**Exercise goal:** Write out each entry, exactly the way it appears.

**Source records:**
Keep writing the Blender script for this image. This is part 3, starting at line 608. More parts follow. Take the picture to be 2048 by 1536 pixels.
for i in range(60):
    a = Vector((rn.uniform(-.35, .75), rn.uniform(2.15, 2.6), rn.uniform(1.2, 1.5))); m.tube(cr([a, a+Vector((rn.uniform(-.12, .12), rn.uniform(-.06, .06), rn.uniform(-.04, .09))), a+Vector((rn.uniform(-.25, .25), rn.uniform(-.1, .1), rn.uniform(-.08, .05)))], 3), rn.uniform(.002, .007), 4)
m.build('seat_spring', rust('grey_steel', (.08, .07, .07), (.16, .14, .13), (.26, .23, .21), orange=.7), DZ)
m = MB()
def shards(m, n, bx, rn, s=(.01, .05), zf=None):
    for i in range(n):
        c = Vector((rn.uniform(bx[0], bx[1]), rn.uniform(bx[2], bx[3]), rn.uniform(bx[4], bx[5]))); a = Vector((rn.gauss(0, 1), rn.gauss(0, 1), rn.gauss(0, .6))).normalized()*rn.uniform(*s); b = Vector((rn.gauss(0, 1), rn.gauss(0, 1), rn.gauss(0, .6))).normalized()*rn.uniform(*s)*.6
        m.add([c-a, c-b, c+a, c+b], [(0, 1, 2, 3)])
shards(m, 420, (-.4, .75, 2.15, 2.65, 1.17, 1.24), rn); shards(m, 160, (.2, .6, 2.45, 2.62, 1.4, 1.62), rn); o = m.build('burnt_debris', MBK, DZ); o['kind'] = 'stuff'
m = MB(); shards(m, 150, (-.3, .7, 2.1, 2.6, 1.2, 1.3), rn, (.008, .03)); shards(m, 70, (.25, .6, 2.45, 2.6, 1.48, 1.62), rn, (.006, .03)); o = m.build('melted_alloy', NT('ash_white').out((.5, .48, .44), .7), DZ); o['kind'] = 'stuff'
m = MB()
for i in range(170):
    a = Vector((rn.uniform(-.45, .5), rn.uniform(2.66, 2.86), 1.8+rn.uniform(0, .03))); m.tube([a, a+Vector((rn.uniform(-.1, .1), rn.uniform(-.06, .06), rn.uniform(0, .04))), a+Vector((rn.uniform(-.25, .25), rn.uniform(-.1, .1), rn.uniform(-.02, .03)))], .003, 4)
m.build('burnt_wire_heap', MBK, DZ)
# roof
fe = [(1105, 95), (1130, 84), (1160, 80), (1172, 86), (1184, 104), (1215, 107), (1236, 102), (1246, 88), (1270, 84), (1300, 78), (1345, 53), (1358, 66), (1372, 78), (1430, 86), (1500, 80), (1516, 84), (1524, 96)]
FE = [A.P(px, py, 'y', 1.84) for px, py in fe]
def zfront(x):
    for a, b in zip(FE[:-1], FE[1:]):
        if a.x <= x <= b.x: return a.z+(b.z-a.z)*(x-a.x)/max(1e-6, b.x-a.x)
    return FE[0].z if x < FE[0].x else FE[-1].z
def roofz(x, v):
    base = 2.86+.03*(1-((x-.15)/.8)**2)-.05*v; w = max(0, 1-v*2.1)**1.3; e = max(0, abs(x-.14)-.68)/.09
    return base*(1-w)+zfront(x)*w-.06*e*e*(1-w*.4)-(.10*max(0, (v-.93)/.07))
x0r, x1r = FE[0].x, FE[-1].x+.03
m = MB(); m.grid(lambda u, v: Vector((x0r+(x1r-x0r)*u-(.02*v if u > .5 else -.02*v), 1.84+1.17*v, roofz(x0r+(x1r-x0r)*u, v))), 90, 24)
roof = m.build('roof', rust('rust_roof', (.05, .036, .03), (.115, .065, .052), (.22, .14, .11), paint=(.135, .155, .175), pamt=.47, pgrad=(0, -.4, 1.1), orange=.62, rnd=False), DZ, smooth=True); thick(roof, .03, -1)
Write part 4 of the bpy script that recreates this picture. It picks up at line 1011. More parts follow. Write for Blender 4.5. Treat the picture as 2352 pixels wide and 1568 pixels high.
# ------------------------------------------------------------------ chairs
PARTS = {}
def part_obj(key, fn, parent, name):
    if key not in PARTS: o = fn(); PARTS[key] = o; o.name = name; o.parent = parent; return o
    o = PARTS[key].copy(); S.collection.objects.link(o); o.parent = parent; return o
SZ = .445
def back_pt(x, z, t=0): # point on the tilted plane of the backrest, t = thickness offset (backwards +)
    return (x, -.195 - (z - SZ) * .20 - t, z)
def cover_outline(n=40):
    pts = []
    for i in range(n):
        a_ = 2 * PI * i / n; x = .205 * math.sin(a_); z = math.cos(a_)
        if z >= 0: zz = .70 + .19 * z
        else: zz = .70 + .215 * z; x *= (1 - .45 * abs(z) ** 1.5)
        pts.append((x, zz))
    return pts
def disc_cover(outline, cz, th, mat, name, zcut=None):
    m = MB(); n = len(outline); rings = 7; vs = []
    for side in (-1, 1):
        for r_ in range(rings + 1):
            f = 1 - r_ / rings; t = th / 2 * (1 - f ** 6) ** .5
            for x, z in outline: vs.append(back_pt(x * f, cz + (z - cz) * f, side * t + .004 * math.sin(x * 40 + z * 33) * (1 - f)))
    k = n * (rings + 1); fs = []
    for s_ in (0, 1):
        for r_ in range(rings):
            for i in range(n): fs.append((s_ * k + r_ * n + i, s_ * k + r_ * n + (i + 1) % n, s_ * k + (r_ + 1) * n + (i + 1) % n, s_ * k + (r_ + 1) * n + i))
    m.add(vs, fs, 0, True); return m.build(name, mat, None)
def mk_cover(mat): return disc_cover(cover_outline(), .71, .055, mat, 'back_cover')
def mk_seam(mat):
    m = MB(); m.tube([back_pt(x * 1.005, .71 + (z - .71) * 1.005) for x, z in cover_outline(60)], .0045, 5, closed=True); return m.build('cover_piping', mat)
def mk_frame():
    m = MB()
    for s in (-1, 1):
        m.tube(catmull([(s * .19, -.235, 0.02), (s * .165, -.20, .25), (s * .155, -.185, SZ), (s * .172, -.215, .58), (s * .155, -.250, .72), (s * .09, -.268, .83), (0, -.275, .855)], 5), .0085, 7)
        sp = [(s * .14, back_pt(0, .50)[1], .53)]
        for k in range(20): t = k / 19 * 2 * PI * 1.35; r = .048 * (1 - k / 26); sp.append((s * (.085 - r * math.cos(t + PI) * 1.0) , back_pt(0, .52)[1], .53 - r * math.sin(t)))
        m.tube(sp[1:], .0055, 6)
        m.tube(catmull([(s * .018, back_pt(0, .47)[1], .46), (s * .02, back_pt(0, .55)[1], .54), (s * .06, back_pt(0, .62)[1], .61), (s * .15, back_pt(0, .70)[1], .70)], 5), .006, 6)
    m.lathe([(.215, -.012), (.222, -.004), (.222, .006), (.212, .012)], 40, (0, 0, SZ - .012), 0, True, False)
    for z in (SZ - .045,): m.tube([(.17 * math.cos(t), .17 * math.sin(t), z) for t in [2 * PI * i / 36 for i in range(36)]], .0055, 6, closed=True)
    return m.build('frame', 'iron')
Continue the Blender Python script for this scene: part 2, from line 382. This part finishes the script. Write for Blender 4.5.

**Complete output:**
Keep writing the Blender script for this image. This is part 3, starting at line 608. More parts follow. Take the picture to be 2048 by 1536 pixels.
for i in range(60):
    a = Vector((rn.uniform(-.35, .75), rn.uniform(2.15, 2.6), rn.uniform(1.2, 1.5))); m.tube(cr([a, a+Vector((rn.uniform(-.12, .12), rn.uniform(-.06, .06), rn.uniform(-.04, .09))), a+Vector((rn.uniform(-.25, .25), rn.uniform(-.1, .1), rn.uniform(-.08, .05)))], 3), rn.uniform(.002, .007), 4)
m.build('seat_spring', rust('grey_steel', (.08, .07, .07), (.16, .14, .13), (.26, .23, .21), orange=.7), DZ)
m = MB()
def shards(m, n, bx, rn, s=(.01, .05), zf=None):
    for i in range(n):
        c = Vector((rn.uniform(bx[0], bx[1]), rn.uniform(bx[2], bx[3]), rn.uniform(bx[4], bx[5]))); a = Vector((rn.gauss(0, 1), rn.gauss(0, 1), rn.gauss(0, .6))).normalized()*rn.uniform(*s); b = Vector((rn.gauss(0, 1), rn.gauss(0, 1), rn.gauss(0, .6))).normalized()*rn.uniform(*s)*.6
        m.add([c-a, c-b, c+a, c+b], [(0, 1, 2, 3)])
shards(m, 420, (-.4, .75, 2.15, 2.65, 1.17, 1.24), rn); shards(m, 160, (.2, .6, 2.45, 2.62, 1.4, 1.62), rn); o = m.build('burnt_debris', MBK, DZ); o['kind'] = 'stuff'
m = MB(); shards(m, 150, (-.3, .7, 2.1, 2.6, 1.2, 1.3), rn, (.008, .03)); shards(m, 70, (.25, .6, 2.45, 2.6, 1.48, 1.62), rn, (.006, .03)); o = m.build('melted_alloy', NT('ash_white').out((.5, .48, .44), .7), DZ); o['kind'] = 'stuff'
m = MB()
for i in range(170):
    a = Vector((rn.uniform(-.45, .5), rn.uniform(2.66, 2.86), 1.8+rn.uniform(0, .03))); m.tube([a, a+Vector((rn.uniform(-.1, .1), rn.uniform(-.06, .06), rn.uniform(0, .04))), a+Vector((rn.uniform(-.25, .25), rn.uniform(-.1, .1), rn.uniform(-.02, .03)))], .003, 4)
m.build('burnt_wire_heap', MBK, DZ)
# roof
fe = [(1105, 95), (1130, 84), (1160, 80), (1172, 86), (1184, 104), (1215, 107), (1236, 102), (1246, 88), (1270, 84), (1300, 78), (1345, 53), (1358, 66), (1372, 78), (1430, 86), (1500, 80), (1516, 84), (1524, 96)]
FE = [A.P(px, py, 'y', 1.84) for px, py in fe]
def zfront(x):
    for a, b in zip(FE[:-1], FE[1:]):
        if a.x <= x <= b.x: return a.z+(b.z-a.z)*(x-a.x)/max(1e-6, b.x-a.x)
    return FE[0].z if x < FE[0].x else FE[-1].z
def roofz(x, v):
    base = 2.86+.03*(1-((x-.15)/.8)**2)-.05*v; w = max(0, 1-v*2.1)**1.3; e = max(0, abs(x-.14)-.68)/.09
    return base*(1-w)+zfront(x)*w-.06*e*e*(1-w*.4)-(.10*max(0, (v-.93)/.07))
x0r, x1r = FE[0].x, FE[-1].x+.03
m = MB(); m.grid(lambda u, v: Vector((x0r+(x1r-x0r)*u-(.02*v if u > .5 else -.02*v), 1.84+1.17*v, roofz(x0r+(x1r-x0r)*u, v))), 90, 24)
roof = m.build('roof', rust('rust_roof', (.05, .036, .03), (.115, .065, .052), (.22, .14, .11), paint=(.135, .155, .175), pamt=.47, pgrad=(0, -.4, 1.1), orange=.62, rnd=False), DZ, smooth=True); thick(roof, .03, -1)
Write part 4 of the bpy script that recreates this picture. It picks up at line 1011. More parts follow. Write for Blender 4.5. Treat the picture as 2352 pixels wide and 1568 pixels high.
# ------------------------------------------------------------------ chairs
PARTS = {}
def part_obj(key, fn, parent, name):
    if key not in PARTS: o = fn(); PARTS[key] = o; o.name = name; o.parent = parent; return o
    o = PARTS[key].copy(); S.collection.objects.link(o); o.parent = parent; return o
SZ = .445
def back_pt(x, z, t=0): # point on the tilted plane of the backrest, t = thickness offset (backwards +)
    return (x, -.195 - (z - SZ) * .20 - t, z)
def cover_outline(n=40):
    pts = []
    for i in range(n):
        a_ = 2 * PI * i / n; x = .205 * math.sin(a_); z = math.cos(a_)
        if z >= 0: zz = .70 + .19 * z
        else: zz = .70 + .215 * z; x *= (1 - .45 * abs(z) ** 1.5)
        pts.append((x, zz))
    return pts
def disc_cover(outline, cz, th, mat, name, zcut=None):
    m = MB(); n = len(outline); rings = 7; vs = []
    for side in (-1, 1):
        for r_ in range(rings + 1):
            f = 1 - r_ / rings; t = th / 2 * (1 - f ** 6) ** .5
            for x, z in outline: vs.append(back_pt(x * f, cz + (z - cz) * f, side * t + .004 * math.sin(x * 40 + z * 33) * (1 - f)))
    k = n * (rings + 1); fs = []
    for s_ in (0, 1):
        for r_ in range(rings):
            for i in range(n): fs.append((s_ * k + r_ * n + i, s_ * k + r_ * n + (i + 1) % n, s_ * k + (r_ + 1) * n + (i + 1) % n, s_ * k + (r_ + 1) * n + i))
    m.add(vs, fs, 0, True); return m.build(name, mat, None)
def mk_cover(mat): return disc_cover(cover_outline(), .71, .055, mat, 'back_cover')
def mk_seam(mat):
    m = MB(); m.tube([back_pt(x * 1.005, .71 + (z - .71) * 1.005) for x, z in cover_outline(60)], .0045, 5, closed=True); return m.build('cover_piping', mat)
def mk_frame():
    m = MB()
    for s in (-1, 1):
        m.tube(catmull([(s * .19, -.235, 0.02), (s * .165, -.20, .25), (s * .155, -.185, SZ), (s * .172, -.215, .58), (s * .155, -.250, .72), (s * .09, -.268, .83), (0, -.275, .855)], 5), .0085, 7)
        sp = [(s * .14, back_pt(0, .50)[1], .53)]
        for k in range(20): t = k / 19 * 2 * PI * 1.35; r = .048 * (1 - k / 26); sp.append((s * (.085 - r * math.cos(t + PI) * 1.0) , back_pt(0, .52)[1], .53 - r * math.sin(t)))
        m.tube(sp[1:], .0055, 6)
        m.tube(catmull([(s * .018, back_pt(0, .47)[1], .46), (s * .02, back_pt(0, .55)[1], .54), (s * .06, back_pt(0, .62)[1], .61), (s * .15, back_pt(0, .70)[1], .70)], 5), .006, 6)
    m.lathe([(.215, -.012), (.222, -.004), (.222, .006), (.212, .012)], 40, (0, 0, SZ - .012), 0, True, False)
    for z in (SZ - .045,): m.tube([(.17 * math.cos(t), .17 * math.sin(t), z) for t in [2 * PI * i / 36 for i in range(36)]], .0055, 6, closed=True)
    return m.build('frame', 'iron')
Continue the Blender Python script for this scene: part 2, from line 382. This part finishes the script. Write for Blender 4.5.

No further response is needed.